De omslag in de sociale wereld is niet de enige reden waarom Joke vervroegd uit het werk stapt. ‘Ik heb elf leidinggevenden gehad in de afgelopen 21 jaar.’ De ICT speelt een steeds grotere rol. ‘Je moet alles wat je doet in de etalage zetten, dat is niet mijn ambitie.’ De subsidievoorwaarden veranderen steeds. ‘Na de komst van de buurtteams praten we niet meer over bewoners, maar over Amsterdammers.’
‘Mijn tip voor de toekomst: blijf communiceren!’
De wildgroei aan bewonersinitiatieven maakt de buurt er niet overzichtelijker op. ‘Vaak weten ze niet van elkaar wat ze doen.’ Soms worden organisaties ingevlogen om een project te doen. ‘Laatst kreeg Prisma een opdracht van het stadsdeel om te onderzoeken of er mogelijkheden waren om een community te bouwen in straten waar dat van toegevoegde waarde kan zijn. We zijn daar niet over geïnformeerd. Dat ging me aan het hart. Het is minder efficiënt om allerlei losse projecten door steeds verschillende organisaties te laten uitvoeren. We kennen de buurt op ons duimpje, ze kwamen toch bij ons terecht om te vragen welke plekken in de buurt in aanmerking komen voor hun project. Het is bovendien niet zo respectvol naar de mensen die al lang in de buurt werken. Mijn tip voor de toekomst: blijf communiceren!’
Een buurt is altijd anders dan aan beleidstafels uitgedacht wordt. ‘Met het net geopende Dapperhuis heeft de Dapperbuurt een locatie waar bewoners elkaar kunnen ontmoeten. Post Oost fungeert als ontmoetingsplek, maar is een participatiecentrum. De Oosterparkbuurt vind ik veel onpersoonlijker en anoniemer dan de Dapperbuurt en de Transvaal. Als de renovatie van buurtcentrum Oosterpark klaar is, is het de bedoeling dat de Amsterdammers daar meer zelf activiteiten gaan organiseren. Het is prima om mensen meer verantwoordelijkheid te geven, maar ik ben bang dat er toch altijd mensen zijn die daarbij buiten de boot vallen. Er zijn altijd mensen die het moeilijk vinden zelf dingen te organiseren of die het niet kunnen leren. Zeker als de locaties grootschaliger worden.’
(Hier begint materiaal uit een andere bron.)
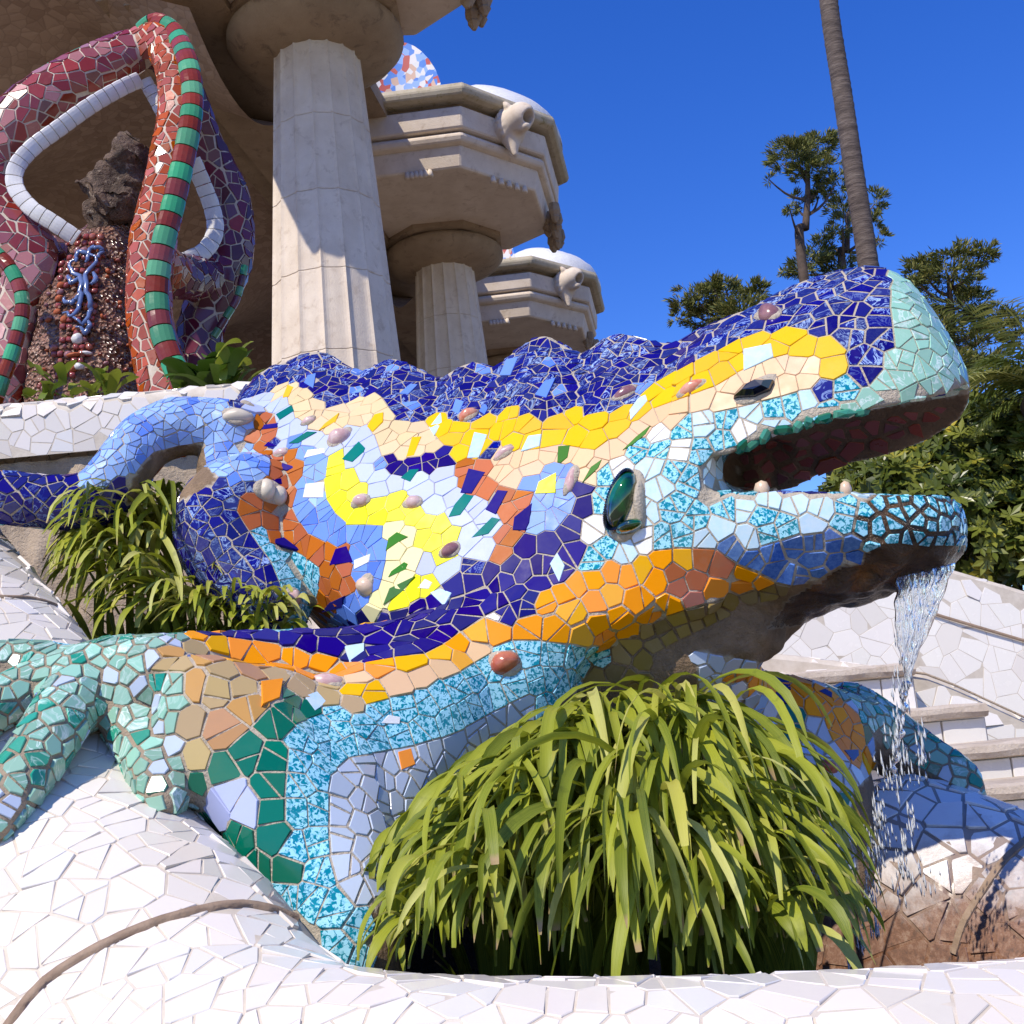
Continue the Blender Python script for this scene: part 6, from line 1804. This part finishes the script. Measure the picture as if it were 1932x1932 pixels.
def ceil_mat():
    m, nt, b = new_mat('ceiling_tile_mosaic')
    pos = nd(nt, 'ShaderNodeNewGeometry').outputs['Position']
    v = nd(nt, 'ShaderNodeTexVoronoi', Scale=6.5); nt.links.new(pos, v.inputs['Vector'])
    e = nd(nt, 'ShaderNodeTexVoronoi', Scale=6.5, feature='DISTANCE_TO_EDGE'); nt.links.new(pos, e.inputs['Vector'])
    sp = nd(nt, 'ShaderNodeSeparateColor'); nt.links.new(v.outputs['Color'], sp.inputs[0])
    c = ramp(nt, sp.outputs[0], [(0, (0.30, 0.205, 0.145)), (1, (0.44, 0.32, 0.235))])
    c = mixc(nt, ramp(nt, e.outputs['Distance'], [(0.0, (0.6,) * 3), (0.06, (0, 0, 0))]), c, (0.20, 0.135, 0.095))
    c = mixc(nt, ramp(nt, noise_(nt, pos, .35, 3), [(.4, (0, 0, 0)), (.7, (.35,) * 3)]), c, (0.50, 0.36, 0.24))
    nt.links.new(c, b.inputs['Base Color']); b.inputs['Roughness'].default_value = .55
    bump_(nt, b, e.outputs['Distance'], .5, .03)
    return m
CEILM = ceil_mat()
def ceiling():
    V = []
    nx, ny = 90, 120
    for i in range(nx + 1):
        for j in range(ny + 1):
            a = i / nx * 26.0; s = -STEP.length - 1.5 + j / ny * 37
            p = COL2 - RT * (a + 1.15) + AXIS * s
            # shallow domes between the columns, sagging to a ring over each column
            fa = (((a + 1.15) / 6.5 + .5) % 1) - .5; fs = ((s / STEP.length + .5) % 1) - .5
            d = math.hypot(fa * 6.5, fs * STEP.length)
            z = zc - .9 + 1.5 * (1 - math.exp(-(max(d - 1.0, 0) / 1.5) ** 1.5))
            V.append((p.x, p.y, z))
    mesh_obj('ceiling', V, loft_faces(nx + 1, ny + 1, closed=False, caps=False), CEILM, hall, smooth=True)
ceiling()
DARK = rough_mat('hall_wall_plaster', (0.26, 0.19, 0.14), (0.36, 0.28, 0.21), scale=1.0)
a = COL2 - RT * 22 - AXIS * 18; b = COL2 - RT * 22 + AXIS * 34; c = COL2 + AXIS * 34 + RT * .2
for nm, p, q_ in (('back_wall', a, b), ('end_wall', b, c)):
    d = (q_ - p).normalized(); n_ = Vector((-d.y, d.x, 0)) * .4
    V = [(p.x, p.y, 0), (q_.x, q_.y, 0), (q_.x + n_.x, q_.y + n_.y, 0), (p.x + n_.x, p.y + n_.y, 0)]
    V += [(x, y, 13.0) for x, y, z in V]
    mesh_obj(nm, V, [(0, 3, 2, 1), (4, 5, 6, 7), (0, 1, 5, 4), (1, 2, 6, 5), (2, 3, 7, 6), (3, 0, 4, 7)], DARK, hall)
V = []
for z in (ZTOP - .3, ZTOP):
    for p in (COL2 - STEP - RT * 24 - AXIS * 1.5, COL2 - STEP - RT * .1 - AXIS * 1.5, COL2 - RT * .1 + AXIS * 34, COL2 - RT * 24 + AXIS * 34): V.append((p.x, p.y, z - .08))
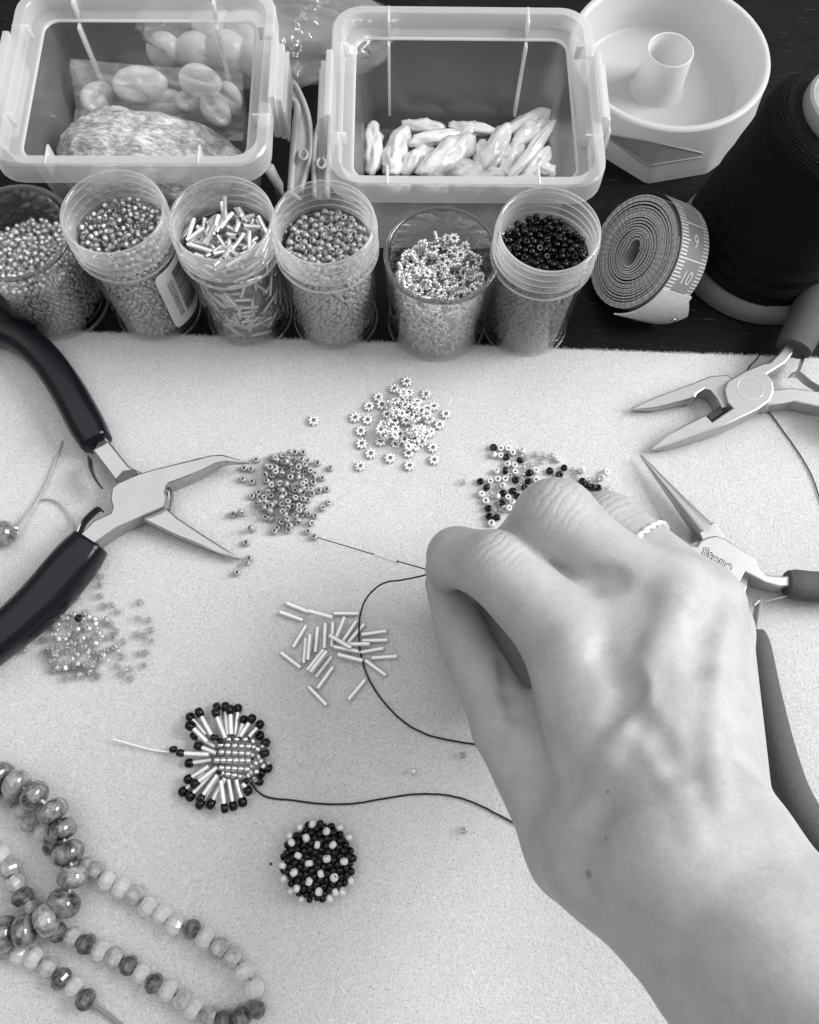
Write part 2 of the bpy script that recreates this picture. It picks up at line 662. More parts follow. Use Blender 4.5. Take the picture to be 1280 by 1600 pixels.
def rquat(tilt=None):
    if tilt is None:
        return Euler((random.uniform(0, 2 * pi), random.uniform(0, 2 * pi), random.uniform(0, 2 * pi))).to_quaternion()
    a = random.uniform(0, 2 * pi)
    d = Vector((math.cos(a) * math.sin(tilt), math.sin(a) * math.sin(tilt), math.cos(tilt)))
    return align_z(d)


def merged(name, vs, fs, mi, xf, mats):
    """many copies of one small shape in one mesh (stuff)"""
    V = np.array([tuple(v) for v in vs], float)
    n = len(V)
    allv = np.empty((n * len(xf), 3))
    allf, allm = [], []
    for i, (loc, q, s) in enumerate(xf):
        Rm = np.array(q.to_matrix())
        allv[i * n:(i + 1) * n] = (V * s) @ Rm.T + np.array(loc)
        allf += [tuple(k + i * n for k in f) for f in fs]
        allm += mi
    return allv, allf, allm


def deposit(n, sampler, rad, floor_z, tries=4, base=None):
    """drop balls one by one, each on the lowest place found"""
    pts = list(base or [])
    start = len(pts)
    for _ in range(n):
        best = None
        for _t in range(tries):
            x, y = sampler()
            z = floor_z
            for (a, b, c) in pts:
                d2 = (a - x) ** 2 + (b - y) ** 2
                if d2 < 4 * rad * rad:
                    z = max(z, c + math.sqrt(4 * rad * rad - d2))
            if best is None or z < best[2]:
                best = (x, y, z)
        pts.append(best)
    return pts[start:]


# ------------------------------------------------------------------ bead shapes
def bead_mb(ro=0.14, ri=0.052, h=0.2, seg=12, lined=False):
    m = MB()
    prof = [(ri, -0.36 * h), (ri + 0.02, -0.49 * h), (ro * 0.78, -0.46 * h), (ro * 0.97, -0.22 * h), (ro * 0.97, 0.22 * h),
            (ro * 0.78, 0.46 * h), (ri + 0.02, 0.49 * h), (ri, 0.36 * h)]
    m.lathe(prof, seg)
    m.lathe([(ri, 0.36 * h), (ri, -0.36 * h)], seg, 1 if lined else 0)
    if lined:
        m.lathe([(ri + 0.018, 0.33 * h), (ri + 0.018, -0.33 * h)], seg, 1)
    return m


def low_bead(ro=0.14, h=0.2, lined=False):
    m = MB()
    m.lathe([(0.045, -0.45 * h), (ro * 0.95, -0.25 * h), (ro * 0.95, 0.25 * h), (0.045, 0.45 * h)], 8, 0, True)
    if lined:
        m.mi = [1 if (i // 8) % 3 == 1 and i % 3 == 0 else 0 for i in range(len(m.f))]
    return m


def flower_mb(seg=7, ring=4):
    m = MB()
    m.lathe([(0.085, -0.05), (0.15, -0.06), (0.17, 0), (0.15, 0.06), (0.085, 0.05)], 16, 0, True)
    for k in range(8):
        a = 2 * pi * k / 8
        m.sphere((0.175 * math.cos(a), 0.175 * math.sin(a), 0), 0.068, seg, ring, scale=(1, 1, 1.15))
    return m


def bugle_mb(L=0.95, ro=0.105, seg=10):
    m = MB()
    m.lathe([(ro * 0.55, -L / 2), (ro, -L / 2), (ro, L / 2), (ro * 0.55, L / 2)], seg, 0, True)
    m.lathe([(ro * 0.74, -L * 0.49), (ro * 0.74, L * 0.49)], seg, 1)
    return m


ME_GREY = bead_mb().mesh('grey_seed_bead', M['grey_bead'])
ME_BLACK = bead_mb(0.15, 0.05, 0.2).mesh('black_seed_bead', M['black_bead'])
ME_WHITE = bead_mb(0.145, 0.055, 0.2).mesh('white_seed_bead', M['pearl_bead'])
ME_CLEAR = bead_mb(0.14, 0.05, 0.2, 12, True).mesh('clear_seed_bead', [M['bead_glass'], M['silver']])
ME_PURE = bead_mb(0.14, 0.05, 0.2, 12).mesh('clear_seed_bead_unlined', M['bead_pure'])
ME_TINT = bead_mb(0.13, 0.055, 0.2, 12, True).mesh('tinted_seed_bead', [M['bead_glass_dark'], M['silver']])
ME_FLOWER = flower_mb().mesh('flower_spacer', M['silver_matt'])
ME_BUGLE_JAR = bugle_mb().mesh('bugle_bead_jar', [M['bead_glass'], M['silver_tube']], sharp=50)
ME_BUGLE = bugle_mb().mesh('bugle_bead', [M['bead_glass'], M['silver']], sharp=50)


# ------------------------------------------------------------------ the table and the felt mat
MATZ, TABZ = 0.0, -0.25
tb = MB()
tb.box((0, 15, TABZ - 1.5), (260, 200, 3.0))
tag(tb.obj('table', M['wood'], None, False), kind='structure')

fm = MB()
XS = np.linspace(-40, 40, 500)
edge = [18.22 + 0.0026 * x + 0.035 * noise.noise(Vector((x * 1.3, 3, 0))) + 0.03 * noise.noise(Vector((x * 6, 7, 0))) for x in XS]
rows = []
for (dy, z) in ((0.0, TABZ + 0.004), (0.03, -0.12), (0.0, -0.04), (-0.05, -0.006), (-0.14, 0.0)):
    rows.append([(x, e + dy + 0.02 * noise.noise(Vector((x * 9, z * 40, 1))), z) for x, e in zip(XS, edge)])
rows.append([(x, -40.0, 0.0) for x in XS])
n = len(XS)
fm.add([q for r_ in rows for q in r_], [(i * n + k + 1, i * n + k, (i + 1) * n + k, (i + 1) * n + k + 1) for i in range(len(rows) - 1) for k in range(n - 1)])
mat_o = fm.obj('felt_mat', M['felt'], None, True, None)
tag(mat_o, 'pale grey felt beading mat spread over the dark wooden table', 'mat')
fz = MB()
for _ in range(5200):
    x = random.uniform(-20, 21)
    y = 18.22 + 0.0026 * x + random.uniform(-0.10, 0.02)
    z = random.uniform(-0.12, 0.0)
    a = random.uniform(0.2, pi - 0.2)
    L = random.uniform(0.05, 0.15)
    p0 = Vector((x, y, z))
    d = Vector((math.cos(a) * 0.8, abs(math.sin(a)), random.uniform(-0.2, 0.6))).normalized() * L
    s = d.cross(Vector((0, 0, 1))).normalized() * 0.009
    fz.add([p0 - s, p0 + s, p0 + d * 0.6 + s * 0.6 + Vector((0, 0, 0.008)), p0 + d], [(0, 1, 2, 3)])
fzo = fz.obj('edge_fuzz', M['felt'], mat_o, True, None)
fzo['kind'] = 'stuff'
nF = 60000
fx, fy = NP.uniform(-19, 20, nF), NP.uniform(-9, 18.15, nF)
fa, fl_ = NP.uniform(0, 2 * pi, nF), NP.uniform(0.12, 0.34, nF)
cv = NP.normal(0, 0.7, nF)
P0 = np.stack([fx, fy, NP.uniform(-0.004, 0.012, nF)], 1)
d1 = np.stack([np.cos(fa), np.sin(fa), NP.uniform(0.0, 0.12, nF)], 1)
d2 = np.stack([np.cos(fa + cv), np.sin(fa + cv), NP.uniform(-0.15, 0.05, nF)], 1)
nn = np.stack([-np.sin(fa), np.cos(fa), np.zeros(nF)], 1) * 0.0075
P1 = P0 + d1 * fl_[:, None] * 0.5
P2 = P1 + d2 * fl_[:, None] * 0.5
FV = np.stack([P0 - nn * .6, P0 + nn * .6, P1 + nn, P1 - nn, P2], 1).reshape(-1, 3)
b5 = np.arange(nF)[:, None] * 5
FFq = [tuple(r_) for r_ in (b5 + np.array([[0, 1, 2, 3]])).tolist()] + [tuple(r_) for r_ in (b5 + np.array([[3, 2, 4]])).tolist()]
fib_o = put('felt_fibres', mesh('felt_fibres', FV.tolist(), FFq, M['fibre']), mat_o)
fib_o['kind'] = 'stuff'


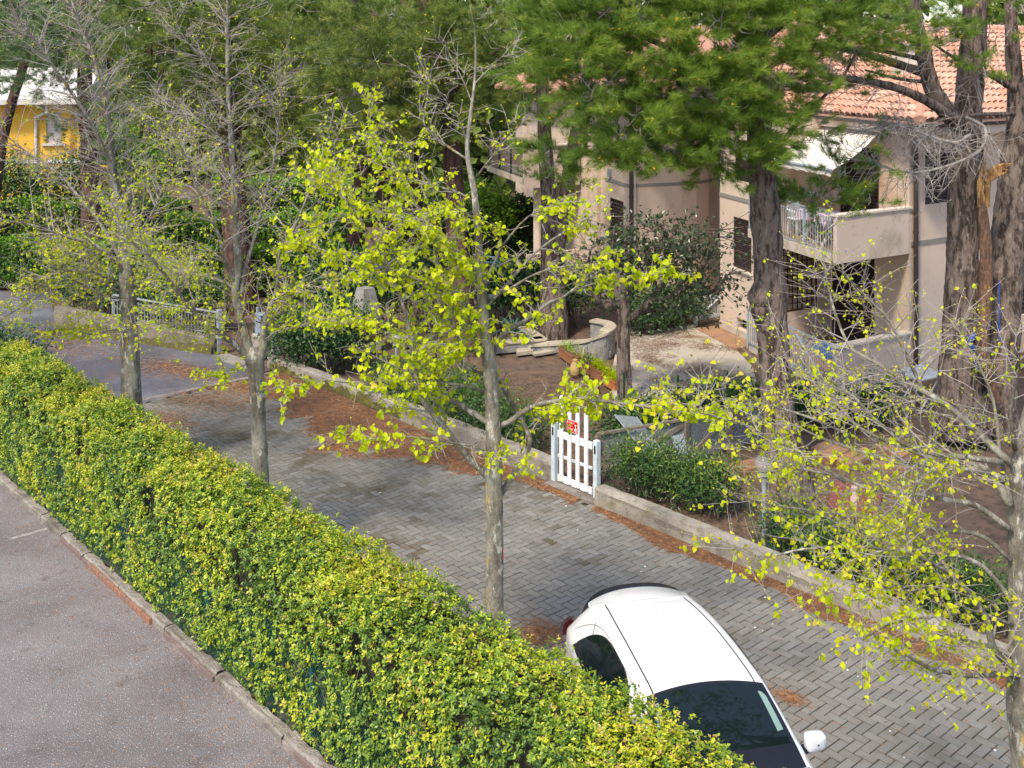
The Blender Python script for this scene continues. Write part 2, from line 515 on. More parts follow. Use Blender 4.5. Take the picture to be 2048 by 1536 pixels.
    pinedark=pmat('dark_pine_needle', None, 0.55, tint=[(0.0, (0.075, 0.13, 0.028)), (0.5, (0.18, 0.245, 0.05)), (1.0, (0.34, 0.37, 0.09))], transl=0.36, spec=0.3),
    pineblue=pmat('bluish_pine_needle', None, 0.55, tint=[(0.0, (0.08, 0.15, 0.07)), (0.5, (0.17, 0.26, 0.11)), (1.0, (0.29, 0.37, 0.15))], transl=0.34, spec=0.3),
    cone=pmat('pollen_cone', (0.55, 0.33, 0.03), 0.7),
    deadtwig=pmat('dead_pine_twig', (0.35, 0.325, 0.315), 0.9, var=((0.22, 0.195, 0.18), 3, 0.45, 0.6)),
    pinebark=pmat('pine_bark', (0.18, 0.137, 0.116), 0.95, var=((0.05, 0.036, 0.03), 10, 0.46, 0.58), var2=((0.28, 0.23, 0.20), 15, 0.56, 0.68), bump=(16, 1.0, 0.07), stretch=(1, 1, 0.28)),
    redbark=pmat('red_pine_bark', (0.13, 0.07, 0.055), 0.95, var=((0.045, 0.028, 0.025), 8, 0.44, 0.58), bump=(15, 1.0, 0.06), stretch=(1, 1, 0.25)),
    torn=pmat('torn_wood', (0.40, 0.22, 0.08), 0.85, var=((0.15, 0.075, 0.035), 14, 0.45, 0.58), var2=((0.56, 0.38, 0.18), 20, 0.55, 0.65), bump=(40, 1.0), stretch=(1, 1, 0.15)),
    peeled=pmat('peeled_limb', (0.19, 0.105, 0.065), 0.88, var=((0.09, 0.055, 0.04), 9, 0.42, 0.58), var2=((0.29, 0.18, 0.105), 15, 0.58, 0.66), bump=(30, 1.0, 0.04), stretch=(1, 1, 0.35)),
    carpaint=pmat('white_car_paint', (0.80, 0.81, 0.82), 0.25, coat=0.8, spec=0.5),
    carblack=pmat('black_car_trim', (0.012, 0.013, 0.02), 0.25, spec=0.5),
    seam=pmat('black_rubber', (0.02, 0.02, 0.025), 0.7),
    glass=pmat('dark_glass', (0.006, 0.012, 0.014), 0.02, spec=0.55),
    tealtrim=pmat('pillar_trim', (0.20, 0.31, 0.28), 0.4, coat=1.0),
    taillight=pmat('red_lens', (0.55, 0.01, 0.02), 0.15, coat=0.8),
    tyre=pmat('tyre', (0.018, 0.018, 0.018), 0.85),
    rim=pmat('alloy', (0.45, 0.45, 0.46), 0.35, metal=0.8),
    debris=pmat('pale_bits', (0.7, 0.7, 0.7), 0.8),
)
# ------------------------------------------------------------------ ground, road, lane
def sheet(name, pts, z, mat, th=0.25):
    g = Geo()
    g.prism(pts, z - th, z)
    o = g.build(name, mat, kind='structure')
    return o


g = Geo()
g.add([[-400, -60, -0.06], [400, -60, -0.06], [400, 600, -0.06], [-400, 600, -0.06]], [[0, 1, 2, 3]])
g.build('ground', M['soil'], kind='structure')

V_KERB, V_HEDGE0, V_HEDGE1, V_WALL = 6.12, 6.26, 7.45, 13.36
road = sheet('road', [L(-90, -40)[:2], L(40, -40)[:2], L(40, 6.14)[:2], L(-90, 6.14)[:2]], 0.0, M['road'])
# worn white painted line reaching the kerb
u0 = uv_of(gp(100, 1054))[0]
g = Geo()
g.prism([L(u0, 5.55)[:2], L(u0 + 0.07, 5.55)[:2], L(u0 + 0.09, 6.1)[:2], L(u0, 6.1)[:2]], 0.0, 0.004)
g.build('painted_line', pmat('worn_white_line', (0.33, 0.32, 0.31), 0.8, var=((0.18, 0.16, 0.17), 6, 0.45, 0.6)), parent=road)

lane_edge = [gp(*p)[:2] for p in ((285, 806), (497, 752), (548, 737), (430, 708), (120, 655), (104, 612), (108, 586), (-700, 560), (-1200, 760), (-300, 860))]
sheet('lane_asphalt', lane_edge, 0.0, M['road_far'], 0.05)

# herringbone pavers: bed, then stones; the 300 nearest in the frame are separate stones
LB0, LB1, LV0, LV1 = -23.6, 1.2, 7.0, V_WALL
bed = Geo()
bed.prism([L(LB0, LV0)[:2], L(LB1, LV0)[:2], L(LB1, LV1 + 0.02)[:2], L(LB0, LV1 + 0.02)[:2]], -0.12, -0.012)
bed = bed.build('lane_pavement', M['joint'], kind='structure')
w, ln = 0.12, 0.24
stones = []
for i in range(int(LB0 / w) - 1, int(LB1 / w) + 1):
    for j in range(int(LV0 / w), int(LV1 / w) + 1):
        c = (i - j) % 4
        if c == 0:
            stones.append(((i + 1) * w, (j + 0.5) * w, 0))
        elif c == 3:
            stones.append(((i + 0.5) * w, (j + 1) * w, 1))
stones = [s for s in stones if LB0 + 0.1 < s[0] < LB1 and LV0 < s[1] < LV1 - (0.12 if s[2] else 0.06)]
shown = []
for k, (u, v, o) in enumerate(stones):
    p = L(u, v)
    px, py = CX + p[0] / p[1] * FPX, HZ + CH / p[1] * FPX
    hidden = v < V_HEDGE1 + 0.02
    in_car = 1120 < px < 1700 and py > 1195 + max(0, (px - 1400)) * 1.35 and px < 1640
    if 0 < px < 2040 and py < 1530 and not hidden and not in_car:
        shown.append((p[1], k))
near = {k for _, k in sorted(shown)[:300]}
gs, gm = Geo(), Geo()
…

‘Het wordt onderschat hoe inspannend het is om met verschillende groepen mensen te werken. Inmiddels bezoeken steeds meer mensen met een verstandelijke of psychische beperking de buurtrestaurants, niet elke vrijwilliger kan daarmee omgaan. Natuurlijk, ze krijgen trainingen, maar zo wordt vrijwilligerswerk wel erg zwaar. Bewonerszelfbeheer gaat niet altijd over rozen. Vaak wordt de coördinator enige uren betaald, maar dat staat dan weer niet in de etalage.’
Er gaan opnieuw geluiden op dat er kritisch naar de sociale basis gekeken wordt. ‘Ik ben blij dat ik dat beroepsmatig niet meer mee hoef te maken. Het is mooi geweest.’